The Church of South India

SIR,—The mention of the authorities of the S.P.G. feeling "bound in conscience " to take the course which they did over the Church of South India by Bishop Roberts in his letter in the Spectator of November 4th provokes me to ask a question in your columns, if you will allow me to do so. If the S.P.G. had no alternative but to take this course, why did they send out two missionaries to the very heart of the area covered by the Church of South India only three months before making their decision to withdraw money from missionaries in that area ?' This is a fact which is not as widely known as it ought to be by those who speak about this thorny subject. In May, 1947, the S.P.G. took this decision to withdraw money. In March, 1947, they had sent out, as missionaries to Dormakal, my brother and my sister-in-law, the Rev. A. T. Hanson and Mrs. Hanson. It was the Society, and not Mr. and Mrs. Hanson, who chose this destination.
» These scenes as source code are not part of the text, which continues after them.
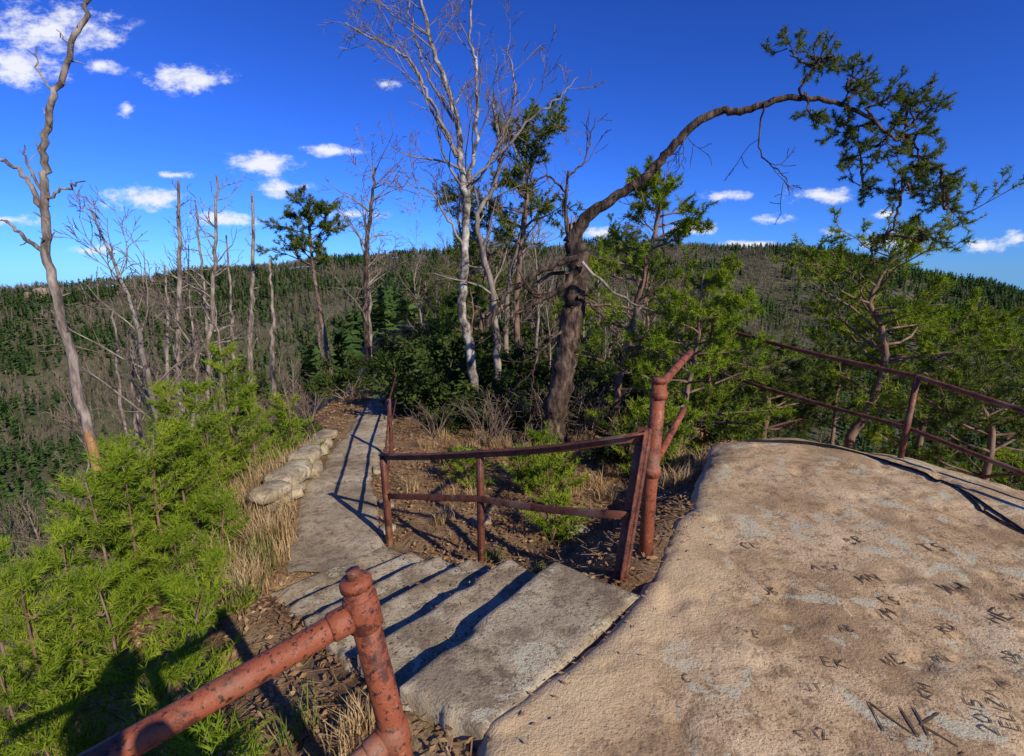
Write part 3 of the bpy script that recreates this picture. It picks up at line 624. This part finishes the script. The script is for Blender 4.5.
def grass(name,spots,mat,n_,h,sp_,w_=.004):
    b=MB()
    for (x,y,s_) in spots:
        P=np.c_[x+rng.normal(0,sp_*s_,n_),y+rng.normal(0,sp_*s_,n_)];z=ground_z(P[:,0],P[:,1])-.02
        a=rng.random(n_)*6.28;H=h*s_*(.5+rng.random(n_));ln=H*(.2+.7*rng.random(n_))
        dx,dy=np.cos(a),np.sin(a);base=np.c_[P,z]
        m1=base+np.c_[dx*ln*.3,dy*ln*.3,H*.6];tp=base+np.c_[dx*ln,dy*ln,H*(.85+.2*rng.random(n_))]
        q=np.c_[-dy,dx,0*dx]*w_
        V=np.stack([base-q,base+q,m1+q*.7,m1-q*.7,tp],1).reshape(-1,3);i=np.arange(n_)[:,None]*5
        b.add(V,i+np.array([[0,1,2,3]]),i+np.array([[3,2,4]]),mat)
    b.obj(name)
grass('dry_grass',[(-3.1+rng.normal(0,.3),6.0+rng.normal(0,.9),.8+.4*rng.random()) for k in range(26)]+[(-2.35+rng.normal(0,.15),4.3+rng.normal(0,.5),.6) for k in range(10)]+[(-2.0+rng.normal(0,.12),3.6+rng.normal(0,.3),.5) for k in range(7)]+[(x_,y_,.45) for x_,y_ in rng.uniform((-1.3,4.4),(2.0,8.0),(40,2))]+[(-.6+rng.normal(0,.2),1.5+rng.normal(0,.25),.35) for k in range(8)],'dry_grass',100,.36,.10)
grass('green_grass',[(-2.15,3.9,1),(-2.05,3.7,.8),(-2.2,4.2,.8),(-.15,3.9,.5),(.2,3.4,.4),(-1.9,3.2,.8),(-.8,1.7,.5),(-1.0,2.0,.6)],'green_grass',90,.22,.09)
# litter
b=MB();n_=46000
P=np.c_[rng.uniform(-4.2,3.2,n_),.4+rng.random(n_)**1.2*11]
sdr=sd_poly(P[:,0],P[:,1],ROCK);sds=sd_poly(P[:,0],P[:,1],STEPS);dp=np.abs(P[:,0]-np.interp(P[:,1],PATH[:,1],PATH[:,0]))
keep=(sdr<-.0)&(sds<-.01)&((dp>.42)|(P[:,1]<3.9)|(rng.random(n_)<.05))&(fbm(P[:,0]*1.5,P[:,1]*1.5,3,77)>-.14)
P=P[keep];b.leaves(np.c_[P,ground_z(P[:,0],P[:,1])+.012+.02*rng.random(len(P))],.045,'litter',.75,.45)
k=6000;P=np.c_[rng.uniform(-3.5,3,k),.5+rng.random(k)*7];sdr=sd_poly(P[:,0],P[:,1],ROCK);sds=sd_poly(P[:,0],P[:,1],STEPS);P=P[(sdr<0)&(sds<0)]
a=rng.random(len(P))*6.28;Lt=.06+.12*rng.random(len(P));B=np.c_[P,ground_z(P[:,0],P[:,1])+.02];d=np.c_[np.cos(a)*Lt,np.sin(a)*Lt,.02*rng.random(len(P))];q=np.c_[-np.sin(a),np.cos(a),0*a]*.003
b.add(np.stack([B-q,B+q,B+d+q,B+d-q],1).reshape(-1,3),np.arange(4*len(P)).reshape(-1,4),None,'litter')
k=3200;P=np.c_[rng.uniform(-.1,2.4,k),rng.uniform(1.2,5.4,k)];sdr=sd_poly(P[:,0],P[:,1],ROCK);P=P[(sdr>0)&(sdr<.28*rng.random(k)**2)]
b.leaves(np.c_[P,rock_z(P[:,0],P[:,1])[0]+.01],.03,'litter',.9,.35)
k=1100;f_=rng.random(k);fi=np.minimum((f_*5).astype(int),4);fr=f_*5-fi;u_=rng.random(k)
kp=rng.random(k)<(.25+.75*np.exp(-fr*6)+.5*(u_>.85));f_,fi,u_=f_[kp],fi[kp],u_[kp]
Pl=L0+(L1-L0)*f_[:,None];Pr=R0_+(R1-R0_)*f_[:,None];P=Pl+(Pr-Pl)*(.03+.94*u_[:,None])
b.leaves(np.c_[P,-.015-.125*(fi+1)+.008],.026,'litter',.9,.35)
b.obj('leaf_litter')
# ------------------------------------------------------------ distant forest
def far(nc,Rlo,Rhi,pw,azlo=-58,azhi=58):
    R_=(Rlo**pw+(Rhi**pw-Rlo**pw)*rng.random(nc))**(1/pw);az=np.radians(rng.uniform(azlo,azhi,nc))
    return R_*np.sin(az),R_*np.cos(az),np.degrees(az),R_
x,y,az,R_=far(31000,42,660,1.55)
z=ground_z(x,y,False)
cl=fbm(x/40,y/40,3,61)+.5*fbm(x/10,y/10,2,62)
pc_=np.interp(az,[-62,-40,-20,-5,10,17,22,29,33,62],[.48,.52,.6,.7,.7,.45,.25,.45,1.0,1.05])
con=(rng.random(len(x))*.5+.25+cl*1.8)<pc_
def far_con(x,y,z,name):
    n_=len(x);H=(5+5*rng.random(n_))*np.interp(np.hypot(x,y),[40,120,250,600],[.55,.7,.85,1.0]);k=34
    t=(rng.random((n_,k))**.8);w_=H[:,None]*.30*(1.1-t)*(.6+.7*rng.random((n_,k)))
    a=rng.random((n_,k))*6.28;h=H[:,None]*(.18+.82*t)
    cx=x[:,None];cy=y[:,None];cz=z[:,None]
    tip=np.stack([cx+np.cos(a)*w_,cy+np.sin(a)*w_,cz+h-.1*w_],-1)
    q=H[:,None]*.085*(.6+.6*rng.random((n_,k)))
    b1=np.stack([cx-np.sin(a)*q,cy+np.cos(a)*q,cz+h+q*.9],-1);b2=np.stack([cx+np.sin(a)*q,cy-np.cos(a)*q,cz+h-q*.5],-1)
    b=MB();V=np.stack([tip,b1,b2],2).reshape(-1,3);b.add(V,None,np.arange(len(V)).reshape(-1,3),'far_conifer')
    b.obj(name)
def far_bare(x,y,z,name):
    n_=len(x);H=(6+5*rng.random(n_))*np.interp(np.hypot(x,y),[40,120,250,600],[.6,.75,.85,1.0]);k=22
    b=MB();r=.012*H
    B=np.stack([x,y,z-.5],-1);T=np.stack([x+rng.normal(0,.3,n_),y,z+H*.9],-1);e=np.stack([r,0*r,0*r],-1)*1.2
    b.add(np.stack([B-e,B+e,T],1).reshape(-1,3),None,np.arange(3*n_).reshape(-1,3),'far_bare')
    t=.25+.65*rng.random((n_,k));a=rng.random((n_,k))*6.28;L=H[:,None]*(.18+.2*rng.random((n_,k)))
    s_=np.stack([x[:,None]+0*t,y[:,None]+0*t,z[:,None]+H[:,None]*t*.85],-1)
    d=np.stack([np.cos(a)*.55,np.sin(a)*.55,.75+0*a],-1)*L[...,None]
    q=np.stack([np.sin(a),-np.cos(a),0*a],-1)*(np.hypot(x,y)[:,None,None]*.0003+.012)
    V=np.stack([s_-q,s_+q,s_+d],2).reshape(-1,3);b.add(V,None,np.arange(len(V)).reshape(-1,3),'far_bare')
    b.obj(name)
far_con(x[con],y[con],z[con],'distant_conifer_forest')
far_bare(x[~con],y[~con],z[~con],'distant_bare_forest')
b=MB()
for azc,Rc,n_ in ((-36.5,560,6),(-42.8,520,5)):
    for k in range(n_):
        a=math.radians(azc+k*.42+rng.normal(0,.12));Rk=Rc+rng.normal(0,6);cx,cy=Rk*math.sin(a),Rk*math.cos(a)
        hh=6+4*rng.random();stone_block(b,(cx,cy,gz(cx,cy)+hh*.25+3),(4+3*rng.random(),5,hh),rng.random()*3,k+int(Rc),'cliff')
b.obj('sandstone_cliff')
# ------------------------------------------------------------ person taking the photograph (stands at the viewpoint)
me=bpy.data.meshes.new('person');V=[(0,-.26,.98),(0,-.27,1.2),(0,-.26,1.42),(0,-.23,1.54),(0,-.19,1.66),(0,-.19,1.80),(.2,-.26,1.45),(.34,-.2,1.2),(.12,-.10,1.5),(.07,-.09,1.66),(-.2,-.26,1.45),(-.34,-.2,1.2),(-.12,-.10,1.5),(-.07,-.09,1.66),(.12,-.26,.92),(.14,-.24,.5),(.15,-.27,.1),(.16,-.15,.06),(-.12,-.26,.92),(-.14,-.24,.5),(-.15,-.27,.1),(-.16,-.15,.06)]
E=[(0,1),(1,2),(2,3),(3,4),(4,5),(2,6),(6,7),(7,8),(8,9),(2,10),(10,11),(11,12),(12,13),(0,14),(14,15),(15,16),(16,17),(0,18),(18,19),(19,20),(20,21)]
rad=[.17,.16,.18,.065,.10,.085,.075,.055,.042,.035,.085,.055,.042,.035,.1,.07,.05,.04,.1,.07,.05,.04]
me.from_pydata(V,E,[]);o=bpy.data.objects.new('person',me);COL.objects.link(o);o.location=(0,-.04,0)
md=o.modifiers.new('skin','SKIN')
for i,r in enumerate(rad):me.skin_vertices[0].data[i].radius=(r,r*.8 if i<3 else r)
me.skin_vertices[0].data[0].use_root=True
o.modifiers.new('sub','SUBSURF').levels=2;me.materials.append(M['cloth'])
# ------------------------------------------------------------ sky
EL=math.radians(31.5);AZ=math.radians(141)
w=bpy.data.worlds.new("World");sc.world=w;w.use_nodes=True;nt=w.node_tree;nt.nodes.clear()
try:
    w.cycles.sampling_method='MANUAL';w.cycles.sample_map_resolution=256
except Exception:pass
tc=N(nt,'ShaderNodeTexCoord').outputs['Generated']
sx=N(nt,'ShaderNodeSeparateXYZ');nt.links.new(tc,sx.inputs[0])
def mth(op,a,b_=None,c=None,clamp=False):
    m=N(nt,'ShaderNodeMath',operation=op);m.use_clamp=clamp
    for i,v in enumerate((a,b_,c)):
        if v is None:continue
        if hasattr(v,'links'):nt.links.new(v,m.inputs[i])
        else:m.inputs[i].default_value=v
    return m.outputs[0]
zc=mth('MULTIPLY_ADD',mth('MAXIMUM',sx.outputs[2],0.0),1.0,.025)
cx=N(nt,'ShaderNodeCombineXYZ');nt.links.new(sx.outputs[0],cx.inputs[0]);nt.links.new(sx.outputs[1],cx.inputs[1]);nt.links.new(zc,cx.inputs[2])
sky=N(nt,'ShaderNodeTexSky',sky_type='NISHITA');sky.sun_disc=False;sky.sun_elevation=EL;sky.sun_rotation=AZ;sky.altitude=400;sky.air_density=1.0;sky.dust_density=.25;sky.ozone_density=2.0
nt.links.new(cx.outputs[0],sky.inputs[0])
def vec(op,a,b_):
    m=N(nt,'ShaderNodeMix',data_type='RGBA',blend_type=op);m.inputs[0].default_value=1;nt.links.new(a,m.inputs[6]);m.inputs[7].default_value=b_;return m.outputs[2]
tn=vec('MULTIPLY',sky.outputs[0],(.045,.082,.165,1))
gm=N(nt,'ShaderNodeGamma');gm.inputs[1].default_value=1.35;nt.links.new(tn,gm.inputs[0])
tn=vec('MULTIPLY',gm.outputs[0],(10.5,10.5,10.5,1))
yc=mth('MAXIMUM',sx.outputs[1],.05);px=mth('DIVIDE',sx.outputs[0],yc);pz=mth('DIVIDE',sx.outputs[2],yc)
pv=N(nt,'ShaderNodeCombineXYZ');nt.links.new(px,pv.inputs[0]);nt.links.new(mth('MULTIPLY',pz,1.8),pv.inputs[1])
pp_=N(nt,'ShaderNodeCombineXYZ');nt.links.new(px,pp_.inputs[0]);nt.links.new(pz,pp_.inputs[1])
n1=noise_n(nt,19,6,.66,pv.outputs[0])
CL=[(-.806,.408,.18,.065),(-.88,.35,.13,.05),(-.581,.329,.11,.035),(-.728,.351,.06,.02),(-.226,.32,.04,.014),(-.458,.19,.10,.03),(-.42,.147,.075,.022),(-.323,.212,.09,.015),(-.69,.13,.12,.032),(-.538,.09,.11,.02),(-.8,.035,.07,.012),(.405,.134,.07,.016),(.572,.134,.09,.022),(.493,.09,.05,.016),(.733,.056,.10,.03),(.895,.043,.06,.02),(.955,.056,.04,.026),(.335,.076,.07,.02),(.166,.066,.08,.018),(.43,.045,.11,.012),(-.69,.28,.03,.018),(-.3,.1,.08,.014),(-.93,.09,.07,.016),(.7,.10,.05,.012),(-.62,.17,.05,.01),(.6,.07,.06,.012)]
Mn=None
for a,c,rx,ry in CL:
    m=N(nt,'ShaderNodeVectorMath',operation='MULTIPLY_ADD');nt.links.new(pp_.outputs[0],m.inputs[0]);m.inputs[1].default_value=(1/rx,1/ry,0);m.inputs[2].default_value=(-a/rx,-c/ry,0)
    l=N(nt,'ShaderNodeVectorMath',operation='LENGTH');nt.links.new(m.outputs[0],l.inputs[0])
    Mn=l.outputs[1] if Mn is None else mth('MINIMUM',Mn,l.outputs[1])
Mx=mth('SUBTRACT',1.0,Mn,clamp=True)
val=mth('MULTIPLY_ADD',n1,2.6,mth('SUBTRACT',Mx,1.3))
mr=N(nt,'ShaderNodeMapRange',interpolation_type='SMOOTHSTEP');mr.inputs[1].default_value=.2;mr.inputs[2].default_value=1.05;nt.links.new(val,mr.inputs[0])
gate=mth('MULTIPLY',mth('MULTIPLY',Mx,4.0,clamp=True),mth('GREATER_THAN',sx.outputs[1],.06))
cf=mth('MULTIPLY',mth('MULTIPLY',mr.outputs[0],gate),.95)
cl=N(nt,'ShaderNodeMix',data_type='RGBA');nt.links.new(cf,cl.inputs[0]);nt.links.new(tn,cl.inputs[6]);cl.inputs[7].default_value=(9.6,9.8,10.4,1)
b1=N(nt,'ShaderNodeBackground');b1.inputs[1].default_value=.095;nt.links.new(cl.outputs[2],b1.inputs[0])
ow=N(nt,'ShaderNodeOutputWorld');nt.links.new(b1.outputs[0],ow.inputs[0])
# sun
sl=bpy.data.lights.new('sun','SUN');sl.energy=5;sl.angle=math.radians(.5);sl.color=(1,.915,.75)
so=bpy.data.objects.new('sun',sl);COL.objects.link(so)
dv=Vector((math.sin(AZ)*math.cos(EL),math.cos(AZ)*math.cos(EL),math.sin(EL)));so.rotation_euler=dv.to_track_quat('Z','Y').to_euler();so.location=(10,-10,20)
# camera
cam=bpy.data.cameras.new('camera');cam.lens=18;cam.sensor_width=36;cam.clip_start=.03;cam.clip_end=12000
co_=bpy.data.objects.new('camera',cam);COL.objects.link(co_);co_.location=(0,0,1.76);co_.rotation_euler=(math.radians(78),0,0);sc.camera=co_
sc.view_settings.view_transform='Standard';sc.view_settings.look='None';sc.view_settings.exposure=0
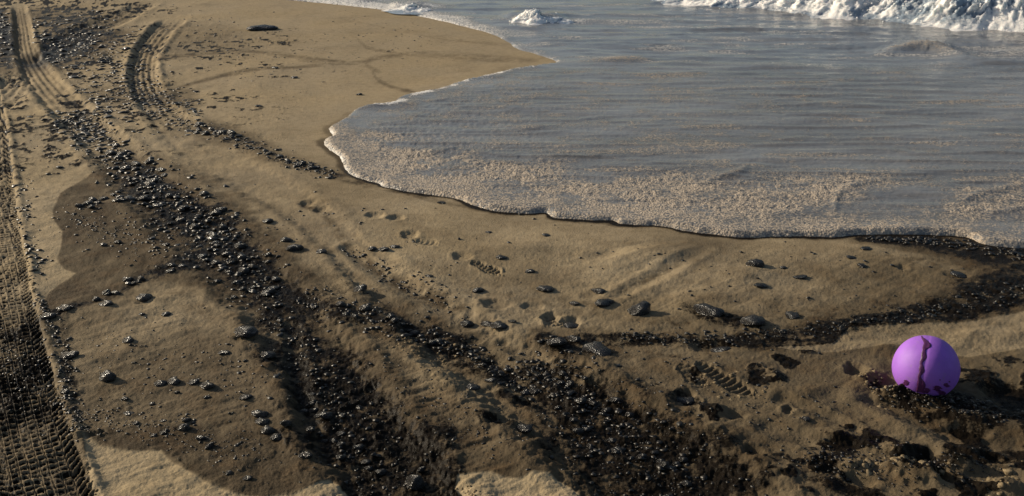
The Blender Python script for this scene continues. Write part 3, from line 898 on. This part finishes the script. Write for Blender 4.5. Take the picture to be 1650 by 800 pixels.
def blobs(name, centres, radii, mat, parent=None, sub=1, seed=0, squash=.8, rough=.35, flat=None, **props):
    """many small uneven lumps joined into one mesh (stuff nobody could count)"""
    rs = np.random.RandomState(seed)
    V0, F0 = ico(sub)
    nV = len(V0); vs = []; fs = []
    for i, (c, r) in enumerate(zip(centres, radii)):
        rr = r * (1 + rough * rs.uniform(-1, 1, nV))[:, None]
        sc = np.array([rs.uniform(.75, 1.35), rs.uniform(.75, 1.35), squash * rs.uniform(.7, 1.2)])
        if flat is not None and flat[i]:
            sc = np.array([rs.uniform(.9, 1.9), rs.uniform(.7, 1.2), rs.uniform(.14, .34)])
        a = rs.uniform(0, 6.28); ca, sa = math.cos(a), math.sin(a)
        v = V0 * rr * sc
        v = np.stack([v[:, 0] * ca - v[:, 1] * sa, v[:, 0] * sa + v[:, 1] * ca, v[:, 2]], 1) + np.asarray(c)
        vs.append(v); fs.append(F0 + i * nV)
    v = np.concatenate(vs)
    me = mesh_np(name, v, np.concatenate(fs), mat, {'foam': np.full(len(v), 1.0)})
    return link(name, me, parent, **props)

def thing(name, label, cat, loc, group=None):
    o = bpy.data.objects.new(name, None)
    COL.objects.link(o)
    o.location = loc; o['label'] = label; o['category'] = cat
    if group:
        o['group'] = group
    return o

def foam_roll(base_px, heights, back, seed, n_u=560, n_v=54, dens=.75):
    """a tumbling roll of foam along a line: vertices, faces, foam density"""
    P = catmull(Garr(base_px), 24)
    s = np.concatenate([[0], np.cumsum(np.linalg.norm(np.diff(P, axis=0), axis=1))])
    u = np.linspace(0, s[-1], n_u)
    cx, cy = np.interp(u, s, P[:, 0]), np.interp(u, s, P[:, 1])
    tx, ty = np.gradient(cx), np.gradient(cy)
    L = np.hypot(tx, ty); nx, ny = -ty / L, tx / L                    # away from the camera
    nx, ny = np.where(ny < 0, -nx, nx), np.where(ny < 0, -ny, ny)
    hs = np.interp(np.linspace(0, 1, n_u), np.linspace(0, 1, len(heights)), heights)
    hs = hs * (1 + .62 * fbm(u, u * 0, 1.9, 3, seed))
    wob = .16 * fbm(u, u * 0 + 5, 1.1, 3, seed + 1) + .06 * fbm(u, u * 0 + 9, 6.0, 3, seed + 2)
    v = np.linspace(0, 1, n_v)
    off = np.interp(v, [0, .12, .3, .48, .62, 1], [-.42, -.22, .0, .18, .38, back])      # metres back from the toe
    hz = np.interp(v, [0, .12, .3, .48, .62, 1], [-.05, .07, .50, 1.0, .84, -.06])
    U, V = np.meshgrid(np.arange(n_u), np.arange(n_v), indexing='ij')
    o = off[V] * (.6 + 1.6 * hs[U]) + wob[U]
    x = cx[U] + nx[U] * o; y = cy[U] + ny[U] * o; zz = .02 + hz[V] * hs[U]
    w1 = u[U]; w2 = v[V] * 1.3
    ws = w1 - .55 * w2
    b1 = np.abs(fbm(ws, w2 * .55, 4.0, 3, seed + 3, .6)); b2 = np.abs(fbm(ws, w2 * .35, 15.0, 3, seed + 4, .6)); b3 = fbm(w1, w2, 34.0, 2, seed + 7)
    crestness = np.sin(np.pi * np.clip(v[V], 0, 1)) ** .6 * (.35 + .65 * sstep(.05, .4, v[V]))
    out = crestness * ((.26 * b1 + .13 * b2 + .07 * b3 - .09) * (.10 + hs[U] * .9))
    x -= nx[U] * out * .8; y -= ny[U] * out * .8; zz += out * .85
    tongue = fbm(w1, w2 * .6, 2.2, 3, seed + 5)
    f = dens - .12 + .75 * tongue - .45 * sstep(.55, .95, v[V]) + .9 * (b1 - .25)
    return np.stack([x, y, zz], -1).reshape(-1, 3), np.clip(f, 0, 1.2).ravel(), grid_faces(n_u, n_v), (P, hs)

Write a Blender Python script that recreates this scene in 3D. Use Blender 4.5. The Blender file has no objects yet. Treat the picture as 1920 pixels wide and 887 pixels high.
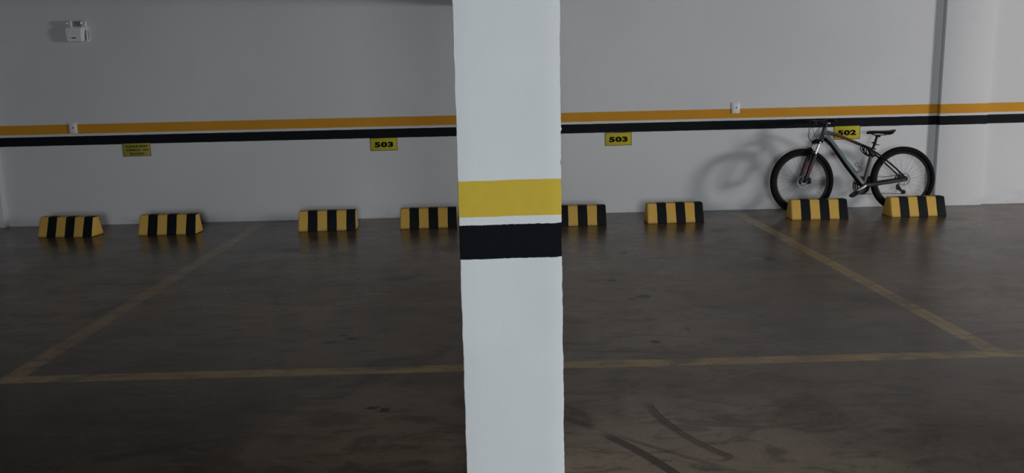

Such behaviour on the part of a missionary society seems to me to argue either a culpable vacillation or a culpable disloyalty on the part of those who direct it.. In either case you will perhaps agree that it provides enough justification for the confidence in the S.P.G. of at least one of your readers to be thoroughly undermined.—Yours truly,

R. P. C. HANSON. The Queen's College, Somerset Road, Edgbasron, Birmingham, is.

SIR,—In his reply to Bishop Tubbs, Bishop Roberts excuses the employ- ment and recognition of Lutheran non-episcopal ministers by the S.P.G. for numbers of years in the eighteenth and nineteenth centuries as "an exceptional and temporary anomaly." But in any case such recognition clearly admitted the " principle" of the validity of non-episcopal ministries. For, in spite of its Charter, the S.P.G. then spent its funds to support non-episcopal ministers actually allowed to work in an episcopal church. In the present case the S.P.G. refuses to continue paying its own episcopal ministers who are working in a Church which by its Constitution is episcopal. It is not asked to support the non-episcopal ministries in the South India Church Bishop Roberts conveniently forgets that our Church is careful not to state the name and office of the "men who have authority given unto them in the congregation to call and send ministers into the Lord's vineyard ",(Art. XXIII), since it has on several occasions recognised and employed'. non-episcopal ministries, and Lightfoot held that episcopacy developed "out of the presbyterate by elevation and not out of the Apostolic order by localisation."—Yours faithfully,

C. SYDNEY CARTER

(formerly Principal of Clifton Theological College). 2 Alma Road, Bristol.